Skip any picture you find and retype all the remaining lines exactly.

DATASET EXTRACT.
______________________________

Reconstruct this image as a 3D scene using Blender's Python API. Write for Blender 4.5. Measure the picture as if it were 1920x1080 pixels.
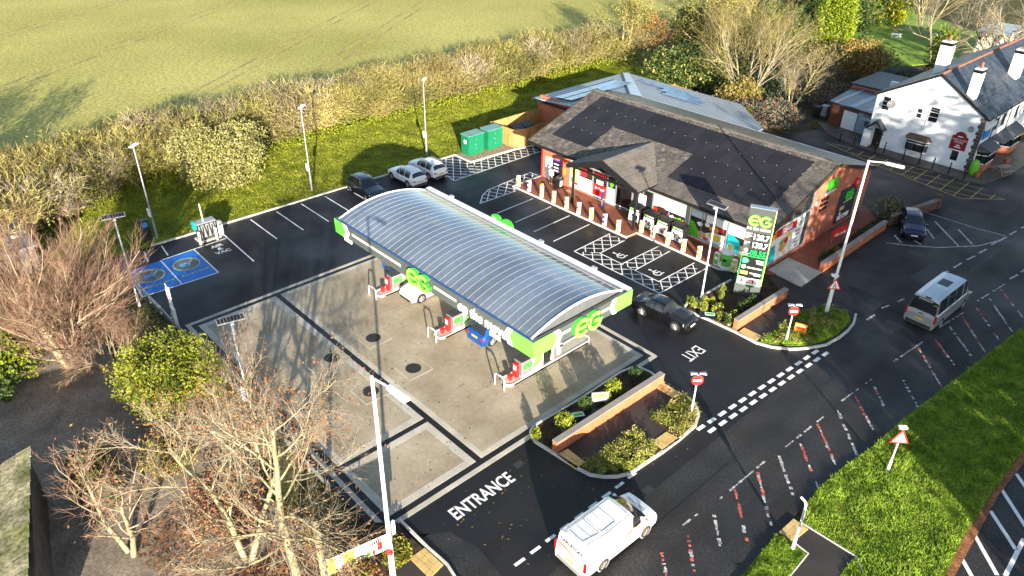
import bpy, bmesh, math, random
from mathutils import Vector, Matrix, noise
R = math.radians
for o in list(bpy.data.objects): bpy.data.objects.remove(o, do_unlink=True)
SC = bpy.context.scene; COL = SC.collection
# ------------------------------------------------------------------ camera
cam = bpy.data.cameras.new('camera'); cam.sensor_width = 36; cam.lens = 26.25; cam.clip_end = 2000; cam.clip_start = .5
camo = bpy.data.objects.new('camera', cam); COL.objects.link(camo)
camo.matrix_world = Matrix(((0.679603, -0.391793, 0.620191, 34.402606), (0.733441, 0.346436, -0.584848, -32.442057), (0.014282, 0.852338, 0.522796, 29.000000), (0, 0, 0, 1)))
SC.camera = camo
# ------------------------------------------------------------------ sky, sun, exposure
EL, SHAZ = 12.8, 148.0          # sun elevation, azimuth the shadows point to
W = bpy.data.worlds.new('World'); SC.world = W; W.use_nodes = True
nt = W.node_tree; nt.nodes.clear()
sky = nt.nodes.new('ShaderNodeTexSky'); sky.sky_type = 'NISHITA'; sky.sun_disc = False
sky.sun_elevation = R(EL); sky.sun_rotation = R(122); sky.air_density = 1.0; sky.dust_density = .6; sky.ozone_density = 1.5
bg = nt.nodes.new('ShaderNodeBackground'); bg.inputs[1].default_value = .09
# broken fair-weather cloud over the whole sky
tc = nt.nodes.new('ShaderNodeTexCoord'); mp = nt.nodes.new('ShaderNodeMapping'); mp.inputs['Scale'].default_value = (1, 1, 2.4); nt.links.new(tc.outputs['Generated'], mp.inputs[0])
cn_ = nt.nodes.new('ShaderNodeTexNoise'); cn_.inputs['Scale'].default_value = 2.6; cn_.inputs['Detail'].default_value = 5; nt.links.new(mp.outputs[0], cn_.inputs['Vector'])
cr = nt.nodes.new('ShaderNodeMapRange'); cr.interpolation_type = 'SMOOTHSTEP'; cr.inputs[1].default_value = .50; cr.inputs[2].default_value = .72; cr.inputs[4].default_value = .75; nt.links.new(cn_.outputs[0], cr.inputs[0])
bw = nt.nodes.new('ShaderNodeRGBToBW'); nt.links.new(sky.outputs[0], bw.inputs[0]); ml = nt.nodes.new('ShaderNodeMath'); ml.operation = 'MULTIPLY'; ml.inputs[1].default_value = 1.9; nt.links.new(bw.outputs[0], ml.inputs[0])
cm = nt.nodes.new('ShaderNodeMix'); cm.data_type = 'RGBA'; nt.links.new(cr.outputs[0], cm.inputs[0]); nt.links.new(sky.outputs[0], cm.inputs[6]); nt.links.new(ml.outputs[0], cm.inputs[7])
ow = nt.nodes.new('ShaderNodeOutputWorld'); nt.links.new(cm.outputs[2], bg.inputs[0]); nt.links.new(bg.outputs[0], ow.inputs[0])
sl = bpy.data.lights.new('sun', 'SUN'); sl.energy = 5.0; sl.angle = R(.5); sl.color = (1, .90, .75)
so = bpy.data.objects.new('sun', sl); COL.objects.link(so)
sd = Vector((math.cos(R(SHAZ))*math.cos(R(EL)), math.sin(R(SHAZ))*math.cos(R(EL)), -math.sin(R(EL))))
so.rotation_euler = sd.to_track_quat('-Z', 'Y').to_euler(); so.location = (60, -60, 60)
SC.view_settings.view_transform = 'Standard'; SC.view_settings.look = 'None'
SC.view_settings.exposure = 1.85; SC.view_settings.gamma = 1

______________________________

FINAL RESULT.
Reconstruct this image as a 3D scene using Blender's Python API. Write for Blender 4.5. Measure the picture as if it were 1920x1080 pixels.
import bpy, bmesh, math, random
from mathutils import Vector, Matrix, noise
R = math.radians
for o in list(bpy.data.objects): bpy.data.objects.remove(o, do_unlink=True)
SC = bpy.context.scene; COL = SC.collection
# ------------------------------------------------------------------ camera
cam = bpy.data.cameras.new('camera'); cam.sensor_width = 36; cam.lens = 26.25; cam.clip_end = 2000; cam.clip_start = .5
camo = bpy.data.objects.new('camera', cam); COL.objects.link(camo)
camo.matrix_world = Matrix(((0.679603, -0.391793, 0.620191, 34.402606), (0.733441, 0.346436, -0.584848, -32.442057), (0.014282, 0.852338, 0.522796, 29.000000), (0, 0, 0, 1)))
SC.camera = camo
# ------------------------------------------------------------------ sky, sun, exposure
EL, SHAZ = 12.8, 148.0          # sun elevation, azimuth the shadows point to
W = bpy.data.worlds.new('World'); SC.world = W; W.use_nodes = True
nt = W.node_tree; nt.nodes.clear()
sky = nt.nodes.new('ShaderNodeTexSky'); sky.sky_type = 'NISHITA'; sky.sun_disc = False
sky.sun_elevation = R(EL); sky.sun_rotation = R(122); sky.air_density = 1.0; sky.dust_density = .6; sky.ozone_density = 1.5
bg = nt.nodes.new('ShaderNodeBackground'); bg.inputs[1].default_value = .09
# broken fair-weather cloud over the whole sky
tc = nt.nodes.new('ShaderNodeTexCoord'); mp = nt.nodes.new('ShaderNodeMapping'); mp.inputs['Scale'].default_value = (1, 1, 2.4); nt.links.new(tc.outputs['Generated'], mp.inputs[0])
cn_ = nt.nodes.new('ShaderNodeTexNoise'); cn_.inputs['Scale'].default_value = 2.6; cn_.inputs['Detail'].default_value = 5; nt.links.new(mp.outputs[0], cn_.inputs['Vector'])
cr = nt.nodes.new('ShaderNodeMapRange'); cr.interpolation_type = 'SMOOTHSTEP'; cr.inputs[1].default_value = .50; cr.inputs[2].default_value = .72; cr.inputs[4].default_value = .75; nt.links.new(cn_.outputs[0], cr.inputs[0])
bw = nt.nodes.new('ShaderNodeRGBToBW'); nt.links.new(sky.outputs[0], bw.inputs[0]); ml = nt.nodes.new('ShaderNodeMath'); ml.operation = 'MULTIPLY'; ml.inputs[1].default_value = 1.9; nt.links.new(bw.outputs[0], ml.inputs[0])
cm = nt.nodes.new('ShaderNodeMix'); cm.data_type = 'RGBA'; nt.links.new(cr.outputs[0], cm.inputs[0]); nt.links.new(sky.outputs[0], cm.inputs[6]); nt.links.new(ml.outputs[0], cm.inputs[7])
ow = nt.nodes.new('ShaderNodeOutputWorld'); nt.links.new(cm.outputs[2], bg.inputs[0]); nt.links.new(bg.outputs[0], ow.inputs[0])
sl = bpy.data.lights.new('sun', 'SUN'); sl.energy = 5.0; sl.angle = R(.5); sl.color = (1, .90, .75)
so = bpy.data.objects.new('sun', sl); COL.objects.link(so)
sd = Vector((math.cos(R(SHAZ))*math.cos(R(EL)), math.sin(R(SHAZ))*math.cos(R(EL)), -math.sin(R(EL))))
so.rotation_euler = sd.to_track_quat('-Z', 'Y').to_euler(); so.location = (60, -60, 60)
SC.view_settings.view_transform = 'Standard'; SC.view_settings.look = 'None'
SC.view_settings.exposure = 1.85; SC.view_settings.gamma = 1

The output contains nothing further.